Obviously you need to tailor the greeting for the situation. If you are recording a greeting for a common line that is shared then don't leave personal information as the identifier. And don't if you have legitimate concerns about identity. But in reality, most of the time it is better to include who you are.

Other optional information that is nice to include is information about when they can expect a call back, email contact info as an alternative and even an answer to an overwhelmingly common query.

But those are optional. It is more important to be clear and brief so that the most important information gets across.

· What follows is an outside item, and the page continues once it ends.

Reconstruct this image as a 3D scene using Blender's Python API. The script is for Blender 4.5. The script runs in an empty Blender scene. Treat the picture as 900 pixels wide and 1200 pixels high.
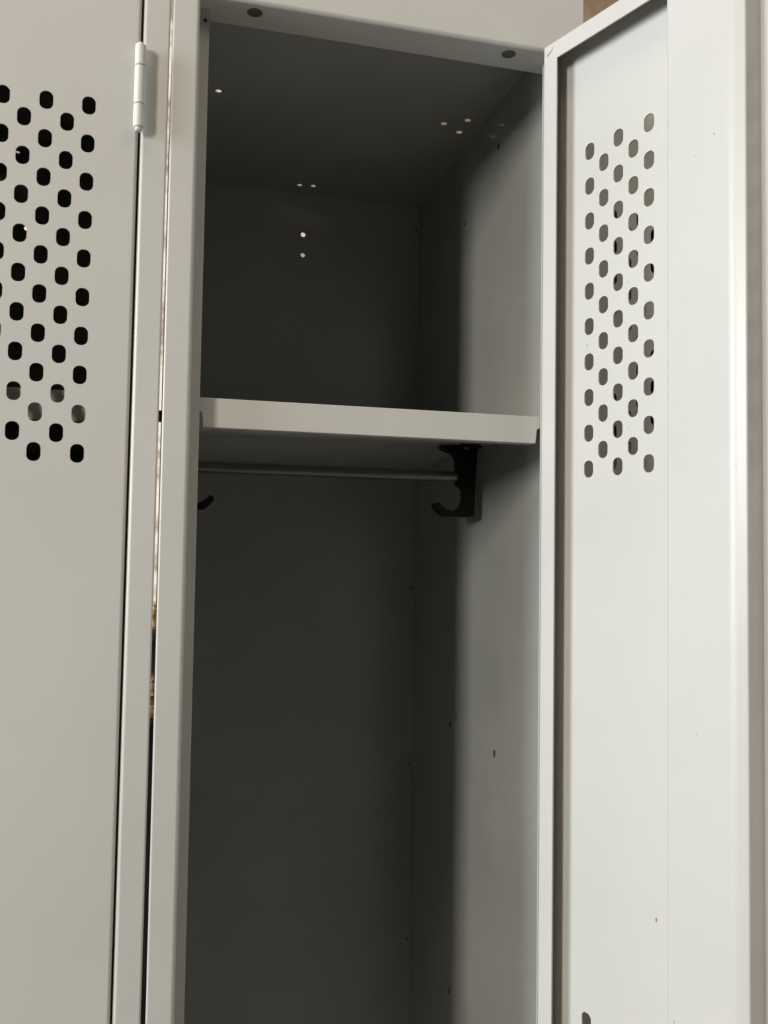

Once you have a message you like, double check by calling the number to see what the experience is like. It is easy to forget that many voicemail systems include automated instructions that can take up a lot of time BEFORE the caller even gets your greeting. if the automated information is too long, work with your phone system tech to get it changed to somethign useful and appropriate. Adjust your message if needed so you don't repeat anything they already heard.

Good Voicemail Greetings

"Hi. This is Joe Smith at Acme Co. I can't take your call right now, so please leave me a detailed message after the tone. Please include your number and your name. Thank you." Brief, to the point and doesn't waste anyone's time.

"Hello, this is the Acme Company. We can't take your call in person at the moment. Please leave us a detailed message including your name, phone number and the reason you are calling. We will call you back as soon as possible."

"Hi, this is Joe Smith at the Acme Co. I am working in the New York office during July and August. You can reach me there on 212-555-1111 or leave a message here stating your name, number and the reason you called. I will return the call as soon as possible."

Hopefully these warning examples and tips on how to do it right will help you improve the way you present yourself and your company to the world.